All the data should come back exactly as it was given.

>> BEGIN GIVEN INFORMATION

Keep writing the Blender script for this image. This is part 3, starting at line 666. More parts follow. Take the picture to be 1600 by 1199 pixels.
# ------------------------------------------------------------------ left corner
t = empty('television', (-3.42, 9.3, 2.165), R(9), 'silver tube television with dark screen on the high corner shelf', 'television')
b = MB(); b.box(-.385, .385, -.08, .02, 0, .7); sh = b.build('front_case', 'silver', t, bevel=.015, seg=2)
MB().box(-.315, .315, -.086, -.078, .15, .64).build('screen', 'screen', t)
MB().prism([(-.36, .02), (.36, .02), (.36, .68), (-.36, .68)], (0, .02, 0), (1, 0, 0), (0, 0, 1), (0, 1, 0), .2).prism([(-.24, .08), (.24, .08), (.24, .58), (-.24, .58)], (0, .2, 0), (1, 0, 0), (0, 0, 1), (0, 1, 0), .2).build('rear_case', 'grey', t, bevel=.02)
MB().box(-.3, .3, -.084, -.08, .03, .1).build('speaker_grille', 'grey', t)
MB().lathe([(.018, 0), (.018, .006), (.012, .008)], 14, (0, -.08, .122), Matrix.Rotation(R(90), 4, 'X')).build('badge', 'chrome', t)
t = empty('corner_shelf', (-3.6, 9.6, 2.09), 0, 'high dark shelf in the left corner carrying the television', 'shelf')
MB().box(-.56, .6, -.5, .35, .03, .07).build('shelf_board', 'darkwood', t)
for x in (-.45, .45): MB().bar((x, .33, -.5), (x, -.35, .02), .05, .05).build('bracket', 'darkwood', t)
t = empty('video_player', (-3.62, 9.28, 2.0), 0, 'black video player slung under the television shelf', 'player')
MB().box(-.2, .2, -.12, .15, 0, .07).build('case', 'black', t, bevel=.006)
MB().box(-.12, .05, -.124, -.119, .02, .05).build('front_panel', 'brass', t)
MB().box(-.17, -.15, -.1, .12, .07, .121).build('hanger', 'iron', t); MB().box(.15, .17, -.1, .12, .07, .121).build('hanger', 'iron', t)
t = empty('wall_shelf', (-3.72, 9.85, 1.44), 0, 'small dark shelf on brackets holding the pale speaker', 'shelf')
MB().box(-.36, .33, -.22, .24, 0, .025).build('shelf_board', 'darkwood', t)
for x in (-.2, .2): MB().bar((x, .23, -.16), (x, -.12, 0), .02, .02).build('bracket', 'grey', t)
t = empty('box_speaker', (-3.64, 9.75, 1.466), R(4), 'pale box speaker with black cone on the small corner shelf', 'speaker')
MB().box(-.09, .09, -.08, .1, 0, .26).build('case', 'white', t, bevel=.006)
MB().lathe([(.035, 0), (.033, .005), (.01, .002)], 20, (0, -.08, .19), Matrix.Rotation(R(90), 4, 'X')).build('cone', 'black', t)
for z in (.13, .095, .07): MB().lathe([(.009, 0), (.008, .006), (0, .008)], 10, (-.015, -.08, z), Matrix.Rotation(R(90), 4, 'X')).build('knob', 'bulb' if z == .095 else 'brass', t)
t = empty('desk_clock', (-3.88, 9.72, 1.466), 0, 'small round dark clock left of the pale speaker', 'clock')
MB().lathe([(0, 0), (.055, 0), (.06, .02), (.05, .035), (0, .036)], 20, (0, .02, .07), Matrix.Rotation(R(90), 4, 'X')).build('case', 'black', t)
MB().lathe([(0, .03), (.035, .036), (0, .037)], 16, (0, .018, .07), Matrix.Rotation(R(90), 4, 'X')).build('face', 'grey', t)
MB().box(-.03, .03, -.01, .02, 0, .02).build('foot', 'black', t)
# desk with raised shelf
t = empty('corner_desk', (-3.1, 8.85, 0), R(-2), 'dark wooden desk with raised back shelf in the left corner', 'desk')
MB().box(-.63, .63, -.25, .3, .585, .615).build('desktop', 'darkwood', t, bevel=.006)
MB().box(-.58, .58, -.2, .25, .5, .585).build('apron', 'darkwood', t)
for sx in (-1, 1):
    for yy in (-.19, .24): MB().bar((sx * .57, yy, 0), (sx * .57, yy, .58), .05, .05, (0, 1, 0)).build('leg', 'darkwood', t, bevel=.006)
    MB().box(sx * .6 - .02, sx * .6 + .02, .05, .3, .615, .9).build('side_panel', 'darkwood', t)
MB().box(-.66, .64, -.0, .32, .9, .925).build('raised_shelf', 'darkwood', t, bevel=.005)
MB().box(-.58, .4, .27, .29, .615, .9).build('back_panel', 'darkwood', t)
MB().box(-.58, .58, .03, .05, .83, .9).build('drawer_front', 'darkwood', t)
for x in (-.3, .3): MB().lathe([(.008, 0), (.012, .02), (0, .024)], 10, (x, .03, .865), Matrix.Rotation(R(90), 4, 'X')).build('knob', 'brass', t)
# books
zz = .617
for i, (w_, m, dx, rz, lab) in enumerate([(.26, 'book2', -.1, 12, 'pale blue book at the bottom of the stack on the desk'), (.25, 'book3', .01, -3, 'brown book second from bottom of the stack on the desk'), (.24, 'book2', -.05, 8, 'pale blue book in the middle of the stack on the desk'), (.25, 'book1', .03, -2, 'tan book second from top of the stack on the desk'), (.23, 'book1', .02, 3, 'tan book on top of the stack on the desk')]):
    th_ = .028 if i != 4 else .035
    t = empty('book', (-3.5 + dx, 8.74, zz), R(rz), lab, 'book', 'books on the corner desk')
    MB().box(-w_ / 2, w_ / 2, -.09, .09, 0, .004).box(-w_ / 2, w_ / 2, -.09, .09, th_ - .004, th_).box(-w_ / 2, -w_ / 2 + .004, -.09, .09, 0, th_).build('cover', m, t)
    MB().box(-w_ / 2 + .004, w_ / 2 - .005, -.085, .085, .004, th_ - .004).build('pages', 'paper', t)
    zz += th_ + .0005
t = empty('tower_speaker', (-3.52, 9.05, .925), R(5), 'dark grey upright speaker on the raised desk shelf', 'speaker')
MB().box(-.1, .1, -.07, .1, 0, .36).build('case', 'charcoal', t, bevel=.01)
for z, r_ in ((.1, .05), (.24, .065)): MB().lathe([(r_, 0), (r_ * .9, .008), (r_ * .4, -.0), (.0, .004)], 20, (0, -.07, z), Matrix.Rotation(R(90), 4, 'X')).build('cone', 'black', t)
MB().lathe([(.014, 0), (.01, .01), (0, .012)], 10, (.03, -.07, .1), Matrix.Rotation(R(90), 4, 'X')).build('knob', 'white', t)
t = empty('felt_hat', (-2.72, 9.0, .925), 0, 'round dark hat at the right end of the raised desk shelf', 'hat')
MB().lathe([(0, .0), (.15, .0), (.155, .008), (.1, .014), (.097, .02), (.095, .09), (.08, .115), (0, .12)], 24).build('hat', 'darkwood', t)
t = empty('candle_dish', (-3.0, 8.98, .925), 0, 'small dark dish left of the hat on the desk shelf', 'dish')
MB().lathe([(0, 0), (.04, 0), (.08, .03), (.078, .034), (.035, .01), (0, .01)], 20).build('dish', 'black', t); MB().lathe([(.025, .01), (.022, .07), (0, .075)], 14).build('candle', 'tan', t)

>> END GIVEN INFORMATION

IN RESPONSE -
Keep writing the Blender script for this image. This is part 3, starting at line 666. More parts follow. Take the picture to be 1600 by 1199 pixels.
# ------------------------------------------------------------------ left corner
t = empty('television', (-3.42, 9.3, 2.165), R(9), 'silver tube television with dark screen on the high corner shelf', 'television')
b = MB(); b.box(-.385, .385, -.08, .02, 0, .7); sh = b.build('front_case', 'silver', t, bevel=.015, seg=2)
MB().box(-.315, .315, -.086, -.078, .15, .64).build('screen', 'screen', t)
MB().prism([(-.36, .02), (.36, .02), (.36, .68), (-.36, .68)], (0, .02, 0), (1, 0, 0), (0, 0, 1), (0, 1, 0), .2).prism([(-.24, .08), (.24, .08), (.24, .58), (-.24, .58)], (0, .2, 0), (1, 0, 0), (0, 0, 1), (0, 1, 0), .2).build('rear_case', 'grey', t, bevel=.02)
MB().box(-.3, .3, -.084, -.08, .03, .1).build('speaker_grille', 'grey', t)
MB().lathe([(.018, 0), (.018, .006), (.012, .008)], 14, (0, -.08, .122), Matrix.Rotation(R(90), 4, 'X')).build('badge', 'chrome', t)
t = empty('corner_shelf', (-3.6, 9.6, 2.09), 0, 'high dark shelf in the left corner carrying the television', 'shelf')
MB().box(-.56, .6, -.5, .35, .03, .07).build('shelf_board', 'darkwood', t)
for x in (-.45, .45): MB().bar((x, .33, -.5), (x, -.35, .02), .05, .05).build('bracket', 'darkwood', t)
t = empty('video_player', (-3.62, 9.28, 2.0), 0, 'black video player slung under the television shelf', 'player')
MB().box(-.2, .2, -.12, .15, 0, .07).build('case', 'black', t, bevel=.006)
MB().box(-.12, .05, -.124, -.119, .02, .05).build('front_panel', 'brass', t)
MB().box(-.17, -.15, -.1, .12, .07, .121).build('hanger', 'iron', t); MB().box(.15, .17, -.1, .12, .07, .121).build('hanger', 'iron', t)
t = empty('wall_shelf', (-3.72, 9.85, 1.44), 0, 'small dark shelf on brackets holding the pale speaker', 'shelf')
MB().box(-.36, .33, -.22, .24, 0, .025).build('shelf_board', 'darkwood', t)
for x in (-.2, .2): MB().bar((x, .23, -.16), (x, -.12, 0), .02, .02).build('bracket', 'grey', t)
t = empty('box_speaker', (-3.64, 9.75, 1.466), R(4), 'pale box speaker with black cone on the small corner shelf', 'speaker')
MB().box(-.09, .09, -.08, .1, 0, .26).build('case', 'white', t, bevel=.006)
MB().lathe([(.035, 0), (.033, .005), (.01, .002)], 20, (0, -.08, .19), Matrix.Rotation(R(90), 4, 'X')).build('cone', 'black', t)
for z in (.13, .095, .07): MB().lathe([(.009, 0), (.008, .006), (0, .008)], 10, (-.015, -.08, z), Matrix.Rotation(R(90), 4, 'X')).build('knob', 'bulb' if z == .095 else 'brass', t)
t = empty('desk_clock', (-3.88, 9.72, 1.466), 0, 'small round dark clock left of the pale speaker', 'clock')
MB().lathe([(0, 0), (.055, 0), (.06, .02), (.05, .035), (0, .036)], 20, (0, .02, .07), Matrix.Rotation(R(90), 4, 'X')).build('case', 'black', t)
MB().lathe([(0, .03), (.035, .036), (0, .037)], 16, (0, .018, .07), Matrix.Rotation(R(90), 4, 'X')).build('face', 'grey', t)
MB().box(-.03, .03, -.01, .02, 0, .02).build('foot', 'black', t)
# desk with raised shelf
t = empty('corner_desk', (-3.1, 8.85, 0), R(-2), 'dark wooden desk with raised back shelf in the left corner', 'desk')
MB().box(-.63, .63, -.25, .3, .585, .615).build('desktop', 'darkwood', t, bevel=.006)
MB().box(-.58, .58, -.2, .25, .5, .585).build('apron', 'darkwood', t)
for sx in (-1, 1):
    for yy in (-.19, .24): MB().bar((sx * .57, yy, 0), (sx * .57, yy, .58), .05, .05, (0, 1, 0)).build('leg', 'darkwood', t, bevel=.006)
    MB().box(sx * .6 - .02, sx * .6 + .02, .05, .3, .615, .9).build('side_panel', 'darkwood', t)
MB().box(-.66, .64, -.0, .32, .9, .925).build('raised_shelf', 'darkwood', t, bevel=.005)
MB().box(-.58, .4, .27, .29, .615, .9).build('back_panel', 'darkwood', t)
MB().box(-.58, .58, .03, .05, .83, .9).build('drawer_front', 'darkwood', t)
for x in (-.3, .3): MB().lathe([(.008, 0), (.012, .02), (0, .024)], 10, (x, .03, .865), Matrix.Rotation(R(90), 4, 'X')).build('knob', 'brass', t)
# books
zz = .617
for i, (w_, m, dx, rz, lab) in enumerate([(.26, 'book2', -.1, 12, 'pale blue book at the bottom of the stack on the desk'), (.25, 'book3', .01, -3, 'brown book second from bottom of the stack on the desk'), (.24, 'book2', -.05, 8, 'pale blue book in the middle of the stack on the desk'), (.25, 'book1', .03, -2, 'tan book second from top of the stack on the desk'), (.23, 'book1', .02, 3, 'tan book on top of the stack on the desk')]):
    th_ = .028 if i != 4 else .035
    t = empty('book', (-3.5 + dx, 8.74, zz), R(rz), lab, 'book', 'books on the corner desk')
    MB().box(-w_ / 2, w_ / 2, -.09, .09, 0, .004).box(-w_ / 2, w_ / 2, -.09, .09, th_ - .004, th_).box(-w_ / 2, -w_ / 2 + .004, -.09, .09, 0, th_).build('cover', m, t)
    MB().box(-w_ / 2 + .004, w_ / 2 - .005, -.085, .085, .004, th_ - .004).build('pages', 'paper', t)
    zz += th_ + .0005
t = empty('tower_speaker', (-3.52, 9.05, .925), R(5), 'dark grey upright speaker on the raised desk shelf', 'speaker')
MB().box(-.1, .1, -.07, .1, 0, .36).build('case', 'charcoal', t, bevel=.01)
for z, r_ in ((.1, .05), (.24, .065)): MB().lathe([(r_, 0), (r_ * .9, .008), (r_ * .4, -.0), (.0, .004)], 20, (0, -.07, z), Matrix.Rotation(R(90), 4, 'X')).build('cone', 'black', t)
MB().lathe([(.014, 0), (.01, .01), (0, .012)], 10, (.03, -.07, .1), Matrix.Rotation(R(90), 4, 'X')).build('knob', 'white', t)
t = empty('felt_hat', (-2.72, 9.0, .925), 0, 'round dark hat at the right end of the raised desk shelf', 'hat')
MB().lathe([(0, .0), (.15, .0), (.155, .008), (.1, .014), (.097, .02), (.095, .09), (.08, .115), (0, .12)], 24).build('hat', 'darkwood', t)
t = empty('candle_dish', (-3.0, 8.98, .925), 0, 'small dark dish left of the hat on the desk shelf', 'dish')
MB().lathe([(0, 0), (.04, 0), (.08, .03), (.078, .034), (.035, .01), (0, .01)], 20).build('dish', 'black', t); MB().lathe([(.025, .01), (.022, .07), (0, .075)], 14).build('candle', 'tan', t)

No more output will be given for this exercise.